In studies on college students, atheists and agnostics reported more anger at God during their lifetimes than believers. A separate study also found this pattern among bereaved individuals. This phenomenon is something Exline and colleagues will explore more in future research.

It seems that more religious people are less likely to feel angry at God and more likely to see his intentions as well-meaning, Exline's research found.

And younger people tend to be angrier at God than older people, Exline said. She says some of the reasons she's seen people the angriest at God include rejection from preferred colleges and sports injuries preventing high schoolers from competing.

The age difference may have to do with cultural norms, she said. Perhaps previous generations were taught to not question God, whereas younger people today don't have any qualms about it. On the other hand, it might be that as people get older, they learn how to handle these types of feelings better.

Some may say that this proves the old adage that there are no atheists in a foxhole. I am not sure that we can jump to that conclusion.
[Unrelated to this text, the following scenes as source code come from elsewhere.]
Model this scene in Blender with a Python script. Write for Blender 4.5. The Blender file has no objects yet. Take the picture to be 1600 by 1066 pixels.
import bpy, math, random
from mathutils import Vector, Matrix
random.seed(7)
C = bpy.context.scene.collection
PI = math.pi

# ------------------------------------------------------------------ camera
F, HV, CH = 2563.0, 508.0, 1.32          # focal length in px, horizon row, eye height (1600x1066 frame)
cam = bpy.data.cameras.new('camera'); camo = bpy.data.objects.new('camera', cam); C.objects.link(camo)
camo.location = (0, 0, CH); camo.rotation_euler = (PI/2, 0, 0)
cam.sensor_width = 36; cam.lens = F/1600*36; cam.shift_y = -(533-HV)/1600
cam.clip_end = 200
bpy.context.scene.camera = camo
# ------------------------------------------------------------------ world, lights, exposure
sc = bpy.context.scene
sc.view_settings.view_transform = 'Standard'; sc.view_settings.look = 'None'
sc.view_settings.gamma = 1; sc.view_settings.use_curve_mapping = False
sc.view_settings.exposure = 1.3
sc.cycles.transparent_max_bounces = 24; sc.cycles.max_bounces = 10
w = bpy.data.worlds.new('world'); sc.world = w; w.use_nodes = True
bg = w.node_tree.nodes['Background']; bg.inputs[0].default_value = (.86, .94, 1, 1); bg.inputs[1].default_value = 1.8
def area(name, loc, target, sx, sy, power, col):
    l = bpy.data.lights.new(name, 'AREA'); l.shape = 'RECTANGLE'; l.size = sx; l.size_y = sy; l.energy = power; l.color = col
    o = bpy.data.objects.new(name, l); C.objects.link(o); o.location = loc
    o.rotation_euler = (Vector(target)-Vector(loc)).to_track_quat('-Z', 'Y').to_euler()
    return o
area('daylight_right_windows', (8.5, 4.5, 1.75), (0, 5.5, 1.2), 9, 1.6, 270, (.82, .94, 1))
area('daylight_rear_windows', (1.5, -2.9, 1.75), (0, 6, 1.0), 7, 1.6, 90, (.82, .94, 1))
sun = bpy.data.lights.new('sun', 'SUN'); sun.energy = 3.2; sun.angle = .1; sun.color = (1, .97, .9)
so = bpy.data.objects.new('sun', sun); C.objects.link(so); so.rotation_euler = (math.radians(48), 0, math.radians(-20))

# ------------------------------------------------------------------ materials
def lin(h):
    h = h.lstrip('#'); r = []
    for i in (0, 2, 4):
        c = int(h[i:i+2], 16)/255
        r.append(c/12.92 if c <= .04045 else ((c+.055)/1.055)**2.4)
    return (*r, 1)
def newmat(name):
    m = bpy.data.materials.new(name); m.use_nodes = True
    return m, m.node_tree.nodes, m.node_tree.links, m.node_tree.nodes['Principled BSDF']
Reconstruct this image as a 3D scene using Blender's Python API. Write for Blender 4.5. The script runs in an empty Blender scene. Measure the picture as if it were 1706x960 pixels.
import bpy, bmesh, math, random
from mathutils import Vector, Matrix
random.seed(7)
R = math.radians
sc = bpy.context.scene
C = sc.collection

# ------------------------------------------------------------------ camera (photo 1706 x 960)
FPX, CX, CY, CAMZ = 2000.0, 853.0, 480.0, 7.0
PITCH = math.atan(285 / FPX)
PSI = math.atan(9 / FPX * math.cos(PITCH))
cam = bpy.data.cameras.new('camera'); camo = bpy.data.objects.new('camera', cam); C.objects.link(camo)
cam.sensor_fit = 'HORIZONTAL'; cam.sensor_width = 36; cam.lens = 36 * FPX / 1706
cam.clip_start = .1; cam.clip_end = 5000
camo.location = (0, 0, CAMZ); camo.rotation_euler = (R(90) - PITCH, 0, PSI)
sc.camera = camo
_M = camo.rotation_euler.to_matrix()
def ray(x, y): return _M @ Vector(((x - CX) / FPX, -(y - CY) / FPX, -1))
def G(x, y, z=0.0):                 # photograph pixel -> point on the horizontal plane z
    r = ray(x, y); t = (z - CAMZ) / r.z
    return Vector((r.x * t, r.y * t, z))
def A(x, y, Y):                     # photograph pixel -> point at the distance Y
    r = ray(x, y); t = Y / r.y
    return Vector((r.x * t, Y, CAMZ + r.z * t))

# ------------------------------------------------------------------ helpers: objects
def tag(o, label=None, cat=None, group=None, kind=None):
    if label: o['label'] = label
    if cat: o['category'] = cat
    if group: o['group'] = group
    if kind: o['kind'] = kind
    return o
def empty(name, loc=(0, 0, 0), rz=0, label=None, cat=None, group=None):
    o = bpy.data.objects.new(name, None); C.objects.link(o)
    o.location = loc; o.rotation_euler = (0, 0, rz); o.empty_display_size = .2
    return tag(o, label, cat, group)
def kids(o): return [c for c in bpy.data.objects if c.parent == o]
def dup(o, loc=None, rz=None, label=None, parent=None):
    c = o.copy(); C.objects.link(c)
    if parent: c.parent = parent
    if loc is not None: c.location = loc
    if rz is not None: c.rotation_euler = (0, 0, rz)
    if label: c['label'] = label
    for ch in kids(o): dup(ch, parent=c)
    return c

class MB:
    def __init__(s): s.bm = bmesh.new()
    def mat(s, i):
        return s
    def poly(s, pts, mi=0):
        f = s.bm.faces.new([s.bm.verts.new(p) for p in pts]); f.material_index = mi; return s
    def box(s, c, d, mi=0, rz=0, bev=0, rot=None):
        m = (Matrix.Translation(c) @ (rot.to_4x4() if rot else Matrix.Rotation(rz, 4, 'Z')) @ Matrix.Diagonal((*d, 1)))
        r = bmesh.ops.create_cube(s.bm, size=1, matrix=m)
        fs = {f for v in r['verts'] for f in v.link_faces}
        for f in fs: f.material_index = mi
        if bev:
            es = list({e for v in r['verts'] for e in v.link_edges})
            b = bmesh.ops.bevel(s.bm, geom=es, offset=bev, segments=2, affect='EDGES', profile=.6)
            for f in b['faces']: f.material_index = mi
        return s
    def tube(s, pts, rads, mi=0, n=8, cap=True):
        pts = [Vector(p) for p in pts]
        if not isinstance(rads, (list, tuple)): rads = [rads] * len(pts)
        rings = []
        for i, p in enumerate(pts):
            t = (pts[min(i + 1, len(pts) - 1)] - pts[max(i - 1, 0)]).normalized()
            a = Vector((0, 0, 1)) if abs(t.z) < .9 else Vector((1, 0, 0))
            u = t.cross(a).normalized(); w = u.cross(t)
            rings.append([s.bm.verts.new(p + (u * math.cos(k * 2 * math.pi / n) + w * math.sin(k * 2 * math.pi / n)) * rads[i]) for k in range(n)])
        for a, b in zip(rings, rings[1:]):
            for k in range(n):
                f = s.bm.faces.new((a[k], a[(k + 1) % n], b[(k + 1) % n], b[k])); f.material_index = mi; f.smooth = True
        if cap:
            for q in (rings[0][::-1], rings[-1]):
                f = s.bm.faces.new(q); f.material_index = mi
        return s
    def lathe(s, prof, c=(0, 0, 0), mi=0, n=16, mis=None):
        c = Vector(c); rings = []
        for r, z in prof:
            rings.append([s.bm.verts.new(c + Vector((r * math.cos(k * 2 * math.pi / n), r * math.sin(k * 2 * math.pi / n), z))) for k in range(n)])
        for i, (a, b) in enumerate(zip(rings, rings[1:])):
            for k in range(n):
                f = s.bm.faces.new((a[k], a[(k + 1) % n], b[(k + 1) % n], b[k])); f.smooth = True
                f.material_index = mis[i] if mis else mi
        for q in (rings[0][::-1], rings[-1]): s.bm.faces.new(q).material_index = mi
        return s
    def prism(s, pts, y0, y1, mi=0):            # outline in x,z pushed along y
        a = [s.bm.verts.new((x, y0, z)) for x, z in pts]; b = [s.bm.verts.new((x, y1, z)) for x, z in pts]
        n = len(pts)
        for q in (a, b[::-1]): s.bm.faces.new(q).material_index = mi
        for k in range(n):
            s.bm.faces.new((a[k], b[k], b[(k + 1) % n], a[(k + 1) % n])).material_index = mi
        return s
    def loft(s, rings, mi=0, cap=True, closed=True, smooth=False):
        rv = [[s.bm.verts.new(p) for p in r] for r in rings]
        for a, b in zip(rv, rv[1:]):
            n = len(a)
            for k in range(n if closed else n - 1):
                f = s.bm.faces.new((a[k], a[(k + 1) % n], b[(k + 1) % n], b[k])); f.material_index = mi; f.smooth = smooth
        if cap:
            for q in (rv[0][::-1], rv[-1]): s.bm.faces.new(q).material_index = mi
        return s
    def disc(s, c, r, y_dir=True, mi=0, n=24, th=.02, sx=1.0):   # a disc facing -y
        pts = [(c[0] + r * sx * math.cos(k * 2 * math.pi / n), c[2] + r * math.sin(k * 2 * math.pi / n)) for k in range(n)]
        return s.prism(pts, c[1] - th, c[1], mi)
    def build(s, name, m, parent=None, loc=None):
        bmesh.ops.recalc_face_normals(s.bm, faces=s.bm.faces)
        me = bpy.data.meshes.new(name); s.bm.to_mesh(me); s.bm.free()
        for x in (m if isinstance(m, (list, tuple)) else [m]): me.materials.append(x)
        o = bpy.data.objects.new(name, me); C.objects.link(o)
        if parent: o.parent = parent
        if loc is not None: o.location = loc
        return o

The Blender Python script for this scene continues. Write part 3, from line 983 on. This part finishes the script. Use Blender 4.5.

But it does make me wonder why someone who says they are an agnostic or atheist would even bother blaming God. Is anger at an outside force, real or otherwise, a coping mechanism to deal with uncontrollable situations?

What do you think? I would be curious to hear from agnostics and atheists as well as believers.

Incidentally, CNN has another article that says that more people will declare themselves atheists in 2011. Seems like a strange prediction when juxtaposed with the claims by others that the world is ending in May of this year.